Schade. Und dann noch die allerletzte Szene des Spiels. Freistoß für Island an der ungarischen Strafraumgrenze. Hätte man da auch Elfmeter pfeifen können? Jedenfalls ging der Ball dann ganz knapp am rechten Pfosten vorbei ins Aus. Abpfiff, Endstand 1:1 und Gabor Kiraly freute sich, als ob die Ungarn gewonnen hätten.
Thomas Doll hatten sie wohl irgendwann aus dem Studio entfernt. Oder lag es an meinem nächsten Weizen? Hatte ich den Riesenbonsai Thomas Doll übersehen? Die Ungarn sind nach diesem Spiel quasi durch, die Isländer dagegen werden in ihrem letzten Spiel gegen Österreich wohl gewinnen müssen, wenn sie weiter im Turnier bleiben wollen.
Es fehlte nur noch der letzte Akt, das letzte Spiel des zweiten Vorrundenspieltages. Bei Portugal gegen Österreich ging es für beide schon um alles. Der Verlierer würde realistischerweise wohl nur noch auf den dritten Platz schielen können. Das sollte doch ein ereignisreiches Spiel garantieren, oder etwa nicht?
Eher nicht. Die Selecao war das ganze Spiel über drückend überlegen und ließ die Österreicher nicht zur Entfaltung kommen. Der hochgelobte Alaba war ein Totalausfall und fiel lediglich durch seine blonden Löckchen auf. Arnautovic fand ich besser, als ihn die Kritiker des Kicker beurteilten. Er kämpfte wenigstens, was man von den meisten seiner Mitspieler leider nicht behaupten konnte.

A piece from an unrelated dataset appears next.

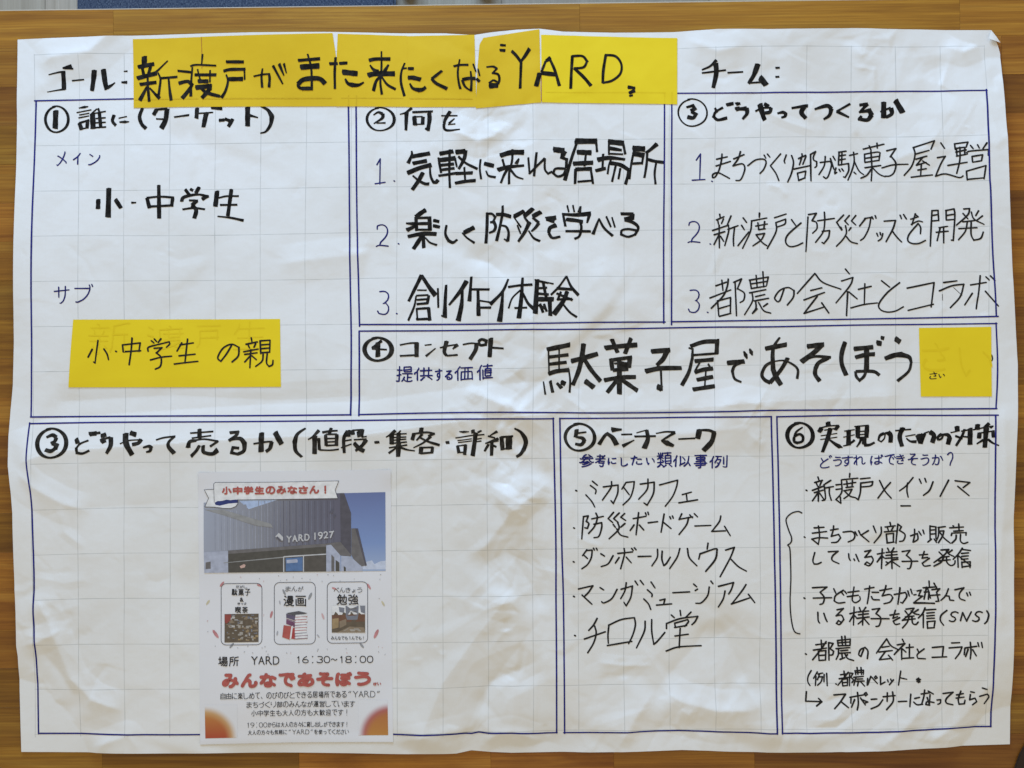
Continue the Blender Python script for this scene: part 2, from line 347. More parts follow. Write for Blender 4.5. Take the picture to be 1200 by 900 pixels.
# ---------------------------------------------------------------- glyph strokes (hand-lettered)
GL = {}   # pen strokes of each character: x, y, x, y, ... on a 90 unit square
GL['!'] = [[0, 90, 0, 0]]
GL['&'] = [[76, 90, 63, 84, 32, 47, 30, 43, 21, 37, 20, 34, 14, 26, 12, 16, 13, 9, 16, 5, 24, 1, 29, 0, 35, 1, 42, 4, 45, 9, 46, 15, 45, 23, 42, 28, 38, 31, 13, 48, 5, 55, 2, 60, 0, 68, 1, 75, 5, 81, 12, 84, 20, 85, 31, 82, 41, 75, 55, 61, 64, 47]]
GL['('] = [[18, 90, 15, 89, 10, 81, 4, 69, 1, 57, 0, 43, 2, 27, 6, 16, 9, 10, 14, 3, 15, 1, 18, 0]]
GL[')'] = [[0, 90, 3, 88, 7, 83, 12, 72, 16, 60, 18, 48, 18, 40, 17, 33, 15, 23, 9, 10, 3, 2, 1, 0]]
GL[','] = [[18, 0, 30, 11, 31, 33, 19, 72, 0, 90]]
GL['0'] = [[50, 34, 48, 22, 44, 12, 40, 6, 36, 3, 30, 0, 21, 0, 12, 4, 7, 11, 3, 19, 1, 29, 0, 55, 1, 62, 5, 74, 9, 82, 14, 87, 22, 90, 32, 89, 38, 86, 44, 79, 48, 69, 50, 58, 51, 48, 50, 34]]
GL['1'] = [[0, 0, 0, 90]]
GL['2'] = [[53, 85, 16, 85, 2, 90], [16, 85, 18, 74, 33, 55, 41, 41, 44, 32, 45, 19, 43, 12, 39, 6, 33, 2, 25, 0, 16, 1, 5, 5, 3, 8, 0, 18]]
GL['3'] = [[7, 2, 20, 0, 30, 1, 37, 5, 41, 9, 44, 20, 42, 28, 41, 32, 35, 38, 32, 43], [0, 77, 5, 86, 15, 89, 22, 90, 31, 89, 39, 83, 44, 74, 45, 62, 44, 57, 41, 53, 35, 47, 32, 43], [32, 43, 25, 44]]
GL['4'] = [[48, 0, 44, 16, 44, 90], [0, 61, 8, 58, 55, 58], [8, 58, 11, 47, 32, 21, 44, 16]]
GL['5'] = [[44, 0, 14, 0, 13, 1, 12, 36, 14, 39, 25, 40, 34, 42, 42, 47, 47, 54, 48, 61, 48, 68, 45, 78, 41, 83, 37, 86, 29, 89, 23, 90, 10, 89, 3, 86, 0, 79]]
GL['6'] = [[4, 46, 29, 43, 37, 45, 43, 49, 47, 56, 49, 62, 48, 74, 46, 80, 43, 84, 35, 89, 27, 90, 17, 89, 11, 85, 7, 81, 2, 74, 1, 67, 0, 61, 1, 53, 8, 29, 18, 15, 27, 5, 34, 0]]
GL['7'] = [[55, 0, 47, 5, 40, 6, 0, 7], [42, 7, 40, 18, 8, 90]]
GL['8'] = [[14, 44, 20, 44, 37, 44], [14, 44, 11, 39, 7, 35, 4, 29, 2, 21, 3, 17, 6, 9, 10, 5, 15, 2, 24, 0, 33, 1, 38, 3, 43, 7, 47, 14, 48, 20, 47, 29, 44, 34, 39, 39, 37, 44], [14, 44, 4, 54, 2, 59, 0, 67, 1, 74, 4, 80, 8, 84, 15, 88, 25, 90, 35, 89, 39, 86, 46, 81, 48, 76, 49, 65, 47, 57, 44, 53, 39, 48, 37, 44]]
GL['9'] = [[16, 90, 21, 87, 30, 78, 41, 63, 43, 56, 45, 46, 48, 40, 49, 35, 48, 18, 46, 13, 42, 7, 35, 2, 27, 0, 17, 1, 11, 3, 6, 6, 2, 13, 0, 25, 2, 33, 7, 40, 11, 43, 19, 46, 37, 45, 42, 46], [42, 46, 38, 49, 42, 46]]
GL['A'] = [[37, 0, 37, 8], [84, 90, 76, 85, 64, 59, 59, 53, 57, 44, 43, 12, 41, 10, 37, 8], [0, 86, 10, 62, 16, 52, 18, 44, 31, 13, 32, 11, 37, 8], [16, 56, 21, 56, 60, 56]]
GL['D'] = [[3, 90, 34, 90, 47, 88, 61, 82, 71, 71, 75, 65, 79, 53, 80, 45, 79, 37, 76, 27, 73, 21, 67, 13, 60, 7, 47, 2, 36, 1, 3, 0, 0, 1, 0, 87, 1, 90, 3, 90]]
GL['N'] = [[83, 0, 83, 76, 82, 84, 84, 90], [81, 82, 70, 77, 14, 13, 2, 8], [0, 0, 1, 7, 0, 15, 0, 90]]
GL['R'] = [[66, 90, 55, 85, 42, 63, 30, 49, 27, 43], [27, 43, 0, 42], [27, 43, 30, 40, 37, 35, 40, 29, 42, 21, 40, 13, 38, 8, 35, 5, 30, 2, 21, 0, 3, 0, 0, 1, 0, 83]]
GL['S'] = [[52, 15, 48, 6, 45, 4, 34, 0, 26, 0, 17, 2, 11, 6, 8, 11, 6, 17, 8, 27, 11, 32, 16, 36, 40, 52, 47, 61, 48, 66, 48, 73, 47, 78, 43, 84, 37, 88, 29, 90, 17, 88, 5, 83, 0, 71]]
GL['X'] = [[2, 0, 13, 4, 38, 35, 43, 39, 48, 48, 79, 84, 81, 86, 89, 89], [88, 0, 77, 5, 11, 85, 10, 86, 0, 90]]
GL['Y'] = [[0, 0, 12, 5, 36, 37, 42, 39], [42, 90, 42, 39], [42, 39, 48, 36, 73, 5, 82, 1]]
GL['×'] = [[90, 0, 0, 90]]
GL['、'] = [[0, 0, 50, 48, 87, 90]]
GL['々'] = [[32, 63, 48, 72, 55, 74, 58, 78, 69, 87, 72, 90], [56, 74, 59, 68, 68, 55, 76, 38, 78, 33, 79, 27, 77, 26, 32, 25], [38, 0, 38, 3, 33, 16, 32, 23, 28, 28, 18, 45, 10, 56, 5, 62, 0, 63]]
GL['あ'] = [[31, 79, 33, 84, 37, 86], [31, 79, 17, 83, 10, 84, 5, 83, 2, 81, 0, 75, 2, 65, 7, 56, 11, 51, 19, 45, 23, 44, 33, 38, 46, 36, 54, 36, 64, 38, 71, 41, 77, 46, 80, 54, 81, 64, 78, 73, 74, 79, 64, 86, 52, 90, 45, 88], [31, 79, 31, 74, 29, 67, 28, 59, 28, 32, 31, 4, 36, 0], [31, 73, 37, 70, 44, 63, 50, 53, 59, 33, 60, 30, 59, 28], [3, 17, 25, 17, 43, 17, 70, 13]]
GL['い'] = [[67, 15, 71, 17, 79, 29, 86, 52, 90, 69], [0, 11, 1, 13, 2, 47, 4, 62, 7, 73, 13, 85, 18, 88, 24, 90, 29, 89, 34, 86, 37, 81, 42, 70, 40, 59]]
GL['う'] = [[16, 0, 18, 1, 28, 3, 59, 5], [0, 34, 4, 35, 34, 29, 49, 29, 57, 31, 62, 34, 65, 38, 68, 44, 69, 52, 66, 64, 61, 71, 54, 78, 42, 85, 32, 88, 23, 90, 15, 87]]
GL['か'] = [[71, 19, 75, 21, 80, 31, 86, 43, 90, 53], [28, 5, 30, 8, 28, 23, 23, 46, 17, 63, 12, 76, 6, 86, 4, 89, 3, 90], [0, 32, 5, 32, 46, 29, 52, 30, 57, 34, 58, 39, 59, 45, 58, 59, 57, 70, 53, 84, 49, 88, 46, 89, 42, 90, 31, 89, 26, 85]]
GL['が'] = [[26, 85, 28, 88, 30, 89, 41, 90, 45, 89, 50, 84, 52, 80, 54, 71, 56, 60, 56, 46, 54, 37, 52, 35, 50, 33, 44, 32, 4, 35, 2, 35, 0, 34], [1, 90, 5, 88, 9, 82, 19, 57, 27, 26, 29, 12, 28, 9], [88, 56, 86, 55, 79, 39, 73, 27, 71, 25, 68, 23], [80, 18, 77, 17, 72, 7], [81, 2, 84, 3, 90, 13]]
GL['き'] = [[0, 37, 2, 39, 5, 39, 29, 40, 43, 39, 58, 38, 73, 35], [67, 12, 49, 15, 38, 17, 17, 17, 4, 16], [59, 61, 61, 59, 60, 55, 55, 46, 54, 42, 49, 35, 45, 19, 42, 12, 40, 4, 39, 2, 35, 0], [14, 59, 8, 62, 6, 72, 7, 79, 13, 85, 20, 88, 31, 90, 48, 90, 58, 89], [59, 61, 55, 62, 44, 61], [59, 61, 57, 59, 59, 61]]
GL['く'] = [[51, 0, 45, 1, 8, 32, 2, 38, 0, 43, 1, 48, 4, 51, 34, 77, 48, 89, 55, 90]]
GL['け'] = [[39, 90, 47, 90, 54, 86, 62, 76, 65, 67, 68, 56, 68, 44, 68, 0], [5, 2, 1, 32, 0, 52, 2, 70, 5, 75, 6, 86], [34, 26, 64, 26, 88, 24], [15, 55, 10, 70, 5, 73]]
GL['さ'] = [[73, 17, 55, 21, 26, 23, 2, 22, 0, 21], [43, 55, 56, 56, 62, 56, 63, 55, 61, 48, 54, 37, 51, 29, 50, 25, 46, 17, 42, 3, 38, 0], [13, 54, 7, 56, 5, 63, 4, 68, 4, 73, 6, 78, 8, 81, 12, 85, 20, 88, 30, 90, 52, 89, 60, 88, 63, 86]]
GL['し'] = [[68, 67, 69, 69, 68, 70, 61, 78, 53, 83, 44, 87, 33, 90, 22, 90, 14, 88, 9, 85, 6, 81, 3, 74, 3, 57, 4, 5, 3, 3, 0, 0]]
GL['す'] = [[0, 17, 58, 15, 90, 15], [53, 1, 53, 36, 56, 49, 56, 56, 53, 72, 46, 80, 36, 87, 28, 90, 19, 88], [53, 36, 46, 34, 39, 34, 32, 37, 29, 39, 26, 43, 25, 48, 25, 54, 28, 61, 34, 65, 40, 66, 54, 63]]
GL['そ'] = [[0, 45, 17, 43, 27, 41, 45, 41, 60, 39, 86, 38], [16, 0, 21, 3, 53, 2, 59, 2, 60, 3, 60, 6, 59, 9, 30, 33, 27, 41], [44, 42, 42, 47, 35, 54, 32, 60, 31, 67, 32, 74, 36, 81, 43, 86, 53, 89, 67, 90]]
GL['た'] = [[84, 39, 78, 38, 51, 39], [90, 82, 85, 87, 73, 88, 57, 87, 50, 85, 46, 81, 44, 76, 45, 66, 49, 63], [30, 4, 29, 15, 22, 43, 14, 67, 6, 88, 7, 90], [50, 19, 18, 24, 4, 23, 0, 21]]
GL['だ'] = [[81, 41, 75, 40, 49, 41], [90, 16, 85, 7, 82, 5], [86, 82, 82, 87, 71, 88, 61, 88, 54, 87, 48, 85, 44, 82, 42, 76, 43, 67, 47, 64], [28, 6, 29, 9, 28, 15, 27, 21, 24, 29, 24, 34, 18, 57, 7, 87, 7, 90], [52, 17, 48, 22, 39, 24, 17, 26, 4, 26, 0, 24], [80, 21, 77, 20, 72, 11]]
GL['ち'] = [[0, 14, 1, 16, 4, 16, 26, 17, 49, 16, 75, 13], [13, 61, 17, 53, 27, 14, 29, 0], [25, 87, 30, 90, 44, 90, 57, 88, 65, 86, 72, 82, 78, 75, 81, 69, 81, 63, 81, 59, 78, 52, 74, 49, 69, 46, 61, 44, 47, 44, 36, 47, 26, 52, 18, 54]]
GL['っ'] = [[0, 37, 7, 40, 43, 29, 56, 27, 65, 27, 71, 27, 77, 29, 83, 33, 87, 38, 90, 46, 90, 58, 87, 67, 81, 75, 73, 81, 60, 86, 40, 90, 33, 89]]
GL['つ'] = [[35, 90, 46, 89, 63, 85, 73, 80, 83, 72, 88, 64, 90, 54, 90, 48, 86, 38, 82, 34, 76, 30, 66, 27, 53, 27, 44, 28, 28, 33, 6, 40, 0, 37]]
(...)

Cristiano Ronaldo war allerdings auch neben der Spur. Neben mehreren Hochkarätern verballerte er sogar noch einen an ihm verschuldeten Foulelfmeter. Mit diesem Spiel wurde er zwar portugiesischer Rekordnationalspieler, aber mit so einer Leistung in seinem ersten Länderspiel wäre es mit der großen Karriere wohl nichts geworden.
Das Spiel wie auch mein Weizen plätscherte so vor sich hin. Einzig der österreichische Torhüter Robert Almer, der ansonsten bei der Wiener Austria im Tor steht, machte ein überragendes Spiel. Beim Pfostentreffer von Nani hatte er zwar wie beim Elfer Glück, aber ansonsten hielt er seine Kajüte sauber. Ich bezweifle, das die Österreicher zum Sieg gegen Island kommen. Ich denke, die werden Letzter in der Gruppe.

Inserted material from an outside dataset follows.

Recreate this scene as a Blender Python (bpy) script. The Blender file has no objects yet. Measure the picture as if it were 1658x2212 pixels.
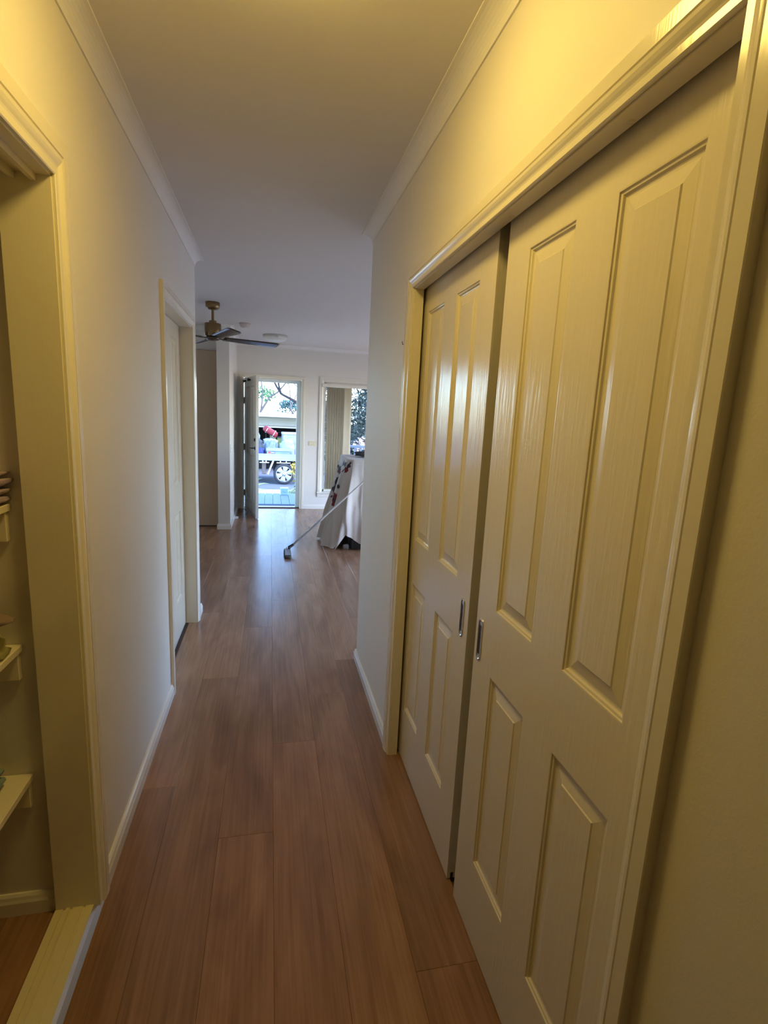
import bpy, bmesh, math, random
from mathutils import Vector, Matrix, noise
random.seed(7)
sc = bpy.context.scene
COL = sc.collection

# ------------------------------------------------------------------ camera
CAM_H = 1.57
cd = bpy.data.cameras.new('camera'); cam = bpy.data.objects.new('camera', cd); COL.objects.link(cam)
cd.sensor_fit = 'HORIZONTAL'; cd.sensor_width = 36.0; cd.lens = 36.0*1108.07/1658.0
cd.clip_start = 0.02; cd.clip_end = 300
_r = Vector((0.97611505, -0.21180638, 0.04834728)); _d = Vector((0.00753947, -0.18937864, -0.98187519)); _f = Vector((0.21712337, 0.95878767, -0.18325843))
M = Matrix.Identity(4)
for i in range(3):
    M[i][0] = _r[i]; M[i][1] = -_d[i]; M[i][2] = -_f[i]
M[2][3] = CAM_H
cam.matrix_world = M
sc.camera = cam

# ------------------------------------------------------------------ world, sun, exposure
SKY_STRENGTH = 0.85; SKY_TINT = (0.82, 0.98, 1.25)
SUN_DIR = Vector((0.70, -0.42, 0.80)).normalized()      # towards the sun
w = bpy.data.worlds.new('world'); sc.world = w; w.use_nodes = True
nt = w.node_tree; nt.nodes.clear()
sky = nt.nodes.new('ShaderNodeTexSky'); sky.sky_type = 'NISHITA'; sky.sun_disc = False
sky.sun_elevation = math.asin(SUN_DIR.z); sky.sun_rotation = math.atan2(SUN_DIR.x, SUN_DIR.y)
sky.air_density = 1.0; sky.dust_density = 1.2; sky.ozone_density = 1.0
bg = nt.nodes.new('ShaderNodeBackground'); bg.inputs['Strength'].default_value = SKY_STRENGTH
wo = nt.nodes.new('ShaderNodeOutputWorld')
tn = nt.nodes.new('ShaderNodeMix'); tn.data_type = 'RGBA'; tn.blend_type = 'MULTIPLY'; tn.inputs[0].default_value = 1.0; tn.inputs[7].default_value = (*SKY_TINT, 1)
nt.links.new(sky.outputs[0], tn.inputs[6]); nt.links.new(tn.outputs[2], bg.inputs[0]); nt.links.new(bg.outputs[0], wo.inputs[0])
sd = bpy.data.lights.new('sun', 'SUN'); sd.energy = 1.7; sd.angle = 0.01; sd.color = (0.95, 0.98, 1.0)
sun = bpy.data.objects.new('sun', sd); COL.objects.link(sun)
sun.rotation_euler = SUN_DIR.to_track_quat('Z', 'Y').to_euler()
vs = sc.view_settings; vs.view_transform = 'Standard'; vs.look = 'None'; vs.exposure = 1.22; vs.gamma = 1.0
vs.use_curve_mapping = False
LAMP_STRENGTH = 19.0; LAMP_COLOR = (1.0, 0.71, 0.17)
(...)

An die Portugiesen glaube ich nur deshalb, weil das Team aufopferungsvoll kämpfte und den Sieg dank drückender Überlegenheit mehr als verdient gehabt hätte. Wenn Cristiano Ronaldo nicht gewesen wäre, hätten sie wohl noch irgendwie einen reingemogelt. 0:0 stand es am Ende und außer Robert Almer gab es nur Verlierer.
So richtig, aber so richtig geil war das Highlight des Tages nach dem Schlusspfiff. Ein portugiesischer Fan lief an den Ordnern vorbei zu Cristiano Ronaldo. Weinend versuchte er, sein Smartphone für ein Selfie von sich und Ronaldo zu aktivieren. Ein Ordner wollte ihn schon wegziehen, doch allein der Blick von Ronaldo gebot ihm, den Fan gewähren zu lassen.

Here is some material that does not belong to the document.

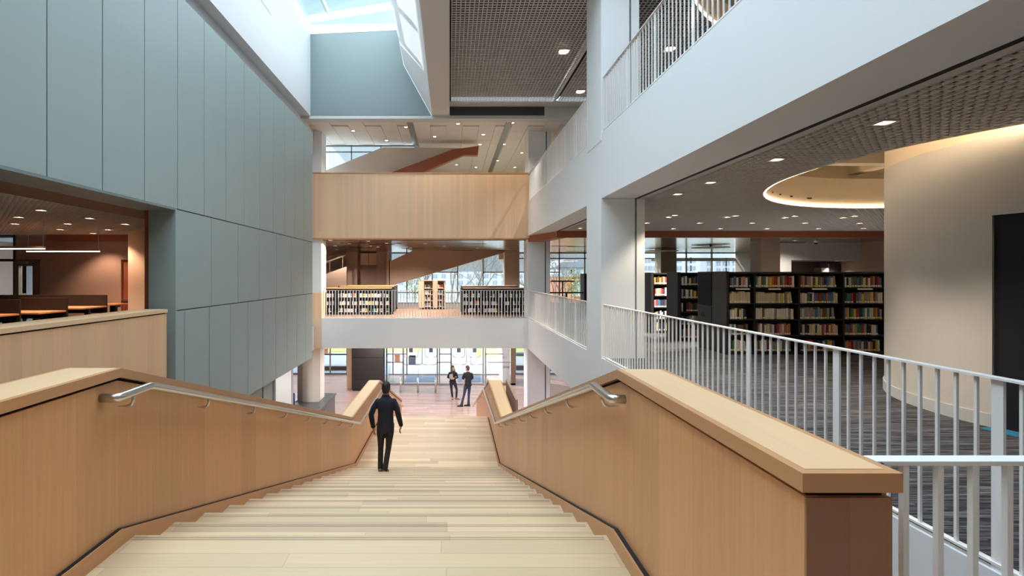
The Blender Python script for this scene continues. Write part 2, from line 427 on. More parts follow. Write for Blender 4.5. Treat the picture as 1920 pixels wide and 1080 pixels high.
# red wood fascia where the open-cell ceiling ends, then the satin metal ceiling
struct(MB().box(FX+.66, 17, 16.5, 16.62, 2.93, 3.2).build('beam', M['redwood']))
struct(MB().prism([(FX+.02, BY-.02), (FX+.7, BY-.02), (FX+1.0, 16.6), (FX+.72, 16.55)], 'z', 2.93, 3.155).build('beam', M['redwood']))
cl = MB(); cl.box(-14, 17, BY+.2, FACY, 3.0, 3.2); cl.box(FX+.7, 17, 16.62, BY+.2, 3.0, 3.2)
struct(cl.build('ceiling', M['chrome']))
sbox('floor', M['lightgrey'], -14, 17, BY+.3, FACY-.1, 4.2, 4.45)
sbox('floor', M['carpet'], FX+.67, 17, -4, BY+.3, 4.45, 4.47)
# dark slots in the metal ceiling
sl_ = MB()
for k in range(16):
    x, y = -6 + R.random()*20, 19.5 + R.random()*8
    sl_.box(x, x+1.1, y, y+.06, 2.99, 3.0)
struct(sl_.build('trim', M['gap']))
# ---- third floor back: panelled ceiling, clerestory
tc = MB(); W = .61
y = 17.45
for i in range(-12, 30):
    x = -5.0 + i*W
    for j in range(10):
        yy = y + j*1.22 + (.6 if i % 2 else 0)
        if x < -1.6 and yy > 20.0: continue
        yE = 20.6 if x < -1.6 else 29
        tc.box(x+.006, x+W-.006, yy+.004, min(yy+1.216, yE), 7.2, 7.23)
tcl = struct(tc.build('ceiling', M['tile']))
MB().box(-14, 14, 17.43, 20.66, 7.235, 7.3).build('backing', M['tile'], tcl); MB().box(-1.4, 14, 20.66, 29.5, 7.235, 7.3).build('backing', M['tile'], tcl)
for x in (-1.55, 2.05):
    MB().box(x, x+.22, 17.45, 28.9, 7.18, 7.199).build('slot', M['alu'], tcl)
sbox('wall_back', M['taupe'], -1.3, 15, 29.0, 29.2, 4.45, 7.3)
sbox('wall_back', M['tile'], 8.4, 9.5, 27, 27.6, 4.45, 7.2)
# back wall behind the camera, roof edges, outer walls
sbox('wall_back', M['taupe'], -14, 17, -5.2, -5, GZ, 12)
sbox('wall_right', M['taupe'], 17, 17.2, -5, FACY, GZ, 9)
sbox('wall_left', M['taupe'], -14.2, -14, -5, FACY, GZ, 9)
sbox('wall_left', M['white'], -5.6, -5.43, 16.6, 18.7, -1.16, 6.4)
sbox('ceiling', M['white'], -14, -5.3, -5, 18.6, 6.5, 6.6)
# skylight: mullions on a slope rising to the east, glass above
sk = MB()
def slz(x): return 10.55 + (x+4.9)*.165
for yy in [17.0-2.05*k for k in range(0, 11)]:
    sk.prism([(-4.95, slz(-4.95)), (-1.7, slz(-1.7)), (-1.7, slz(-1.7)+.16), (-4.95, slz(-4.95)+.16)], 'y', yy-.13, yy+.06)
for xx in (-4.2, -1.84):
    sk.box(xx-.04, xx+.04, -5, 17.0, slz(xx)-.02, slz(xx)+.14)
w1 = struct(sk.build('window_1', M['white']))
MB().prism([(-4.95, slz(-4.95)+.08), (-1.7, slz(-1.7)+.08), (-1.7, slz(-1.7)+.1), (-4.95, slz(-4.95)+.1)], 'y', -5, 17.0).build('pane', M['skyglass'], w1)
# ================================================================== THE STAIR
XL0, XL1, XR = -1.99, -1.86, .98
NR = 16; RISE = 2.16/NR; Y0 = 3.04; GO = .414
stair = thing('staircase', (-.5, Y0, -2.16), 'wide pale oak staircase with dark nosing lines running down between two wooden parapets', 'staircase')
def xl(y): return XL0 + (XL1-XL0)*min(1, max(0, (y-3)/6.3))
def xl2(y): return XL1 + .07*min(1, max(0, (y-9.3)/3.3))
mb = MB(); mb.box(XL0-.02, XR+.02, -4, Y0, -.30, 0); mb.build('upper_landing', M['tread'], stair)
st = MB(); st.box(XL0+.02, XR-.02, Y0-.03, Y0-.026, -.001, .001); st.box(XL0+.02, XR-.02, Y0-.05, Y0-.046, -.001, .001); st.build('nosing_strip', M['nosing'], stair)
for k in range(1, NR):
    y0 = Y0 + (k-1)*GO; z = -k*RISE
    s = MB().box(xl(y0)-.02, XR+.02, y0, y0+GO+.012, z-.16, z).build('step', M['tread'], stair)
    n_ = MB(); e = y0+GO
    n_.box(xl(y0)+.02, XR-.02, e-.03, e-.026, z-.001, z+.001); n_.box(xl(y0)+.02, XR-.02, e-.05, e-.046, z-.001, z+.001)
    n_.build('nosing_strip', M['nosing'], s)
YB = Y0 + (NR-1)*GO; YE = 13.05
MB().box(XL1-.05, XR+.02, YB, YE, -2.46, -2.16).build('middle_landing', M['tread'], stair)
NL = 15; RL = (-2.16-GZ)/NL; GL = 5.4/(NL-1)
for k in range(1, NL):
    y0 = YE + (k-1)*GL; z = -2.16 - k*RL
    MB().box(-1.8, XR+.02, y0, y0+GL+.012, z-.18, z).build('step', M['tread'], stair)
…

Die Art, wie Ronaldo einfach lässig mit der Hand den Ordner bedeutete, den Fan Zeit zu geben, sein Handy zu bedienen, war groß. Ganz stark von CR7, wie er diesen Fan glücklich machte, ehe er nach einer für seine Verhältnisse schwachen Partie in den Katakomben verschwand. Ich werde so wohl noch ein Fan von CR7.
Ab morgen geht es dann für (fast) alle Teams um die Wurst. Ich schüttete mir noch ein Franziskaner ein und schaute noch etwas Beckmann. "Beckmanns Sportschule"- immer nach der EM Berichterstattung der ARD - hatte im Spiegel eine vernichtende Kritik einstecken müssen. Gut macht er es wirklich nicht und Tim Wiese als Bodyguard ist einfach nur tumb. Das Uwe Seeler alias der Sackkrauler als Schirmherr der Sportschule Malente sich für so etwas hergibt, ist ebenfalls bitter. Aber ein Talk mit Weizenbier-Waldi wäre erheblich dröger anzuschauen.
Ich blieb dran, weil in dieser Sendung die erste Runde des DFB Pokal ausgelost wurde. Eintracht spielt schon wieder in Würzburg wie vor 2 Jahren. Ich trank gemütlich mein Bier aus, meine Löwin schlummerte schon sanft. Auf Musik hören hatte ich auch keine Lust, also begab ich mich alsbald zur Ruh.